Bush and the Dollar

It’s not often that Greg Mankiw and Dean Baker

both attack the same New York Times editorial – and on the same grounds,

no less – but today is one of those days. The Times says

this morning that the Fed has its hands tied when it comes to cutting interest

rates, because cutting rates would weaken the dollar further, exacerbating the

Bush Administration’s weak-dollar policy. Rather than choosing a weak dollar,

it concludes, the Bush Administration should have opted to raise the US savings

rate.

But a higher savings rate causes a weaker dollar, says

Mankiw. And a weaker dollar is an excellent way of boosting the savings

rate, says

Baker. Basically, the NYT has no idea what it’s talking about.

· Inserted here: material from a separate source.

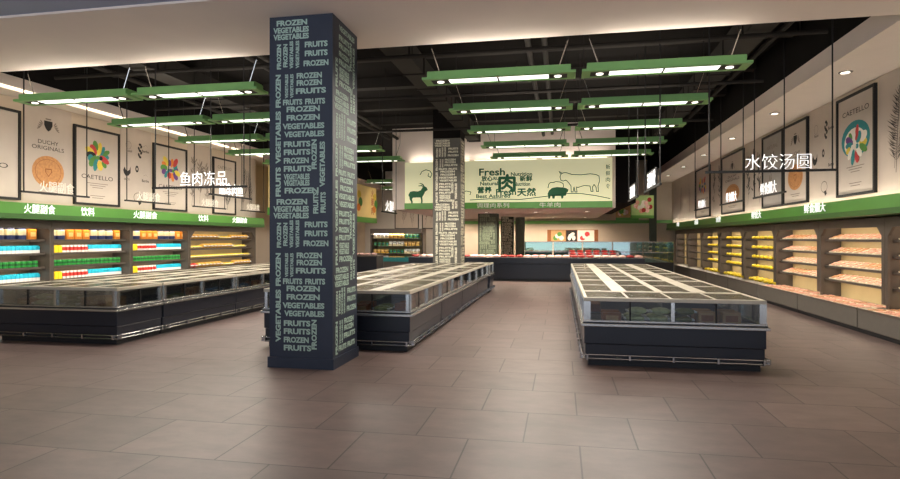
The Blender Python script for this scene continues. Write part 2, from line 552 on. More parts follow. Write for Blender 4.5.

Which is all enjoyable enough – except for the fact that no one seems

to take issue with the very idea that exchange rates are something the White

House can realistically hope to control.

The NYT complains that "the administration has gone for a quicker fix

— letting the dollar slide". Baker, on, the other hand, criticises

the strong-dollar policy of Clinton and Rubin, which he says was responsible

for unsustainably large trade deficits.

But the fact is that Bush hasn’t somehow successfully executed on a cunning

plan to weaken the dollar, any more than Rubin, through endless repetition of

the mantra that "a strong dollar is in the national interest", made

his own prediction come true. Fiscal policy has much less influence over the

dollar than monetary policy does, and monetary policy is set by the Fed, not

the White House. Ultimately, however, it’s the markets, and the flow of international

capital, which determine exchange rates.

A weak dollar is neither a bad idea nor a good idea: it’s just a fact of life,

imposed on the US by the international currency markets. Policymakers don’t

cause it; rather, they just have to respond to it.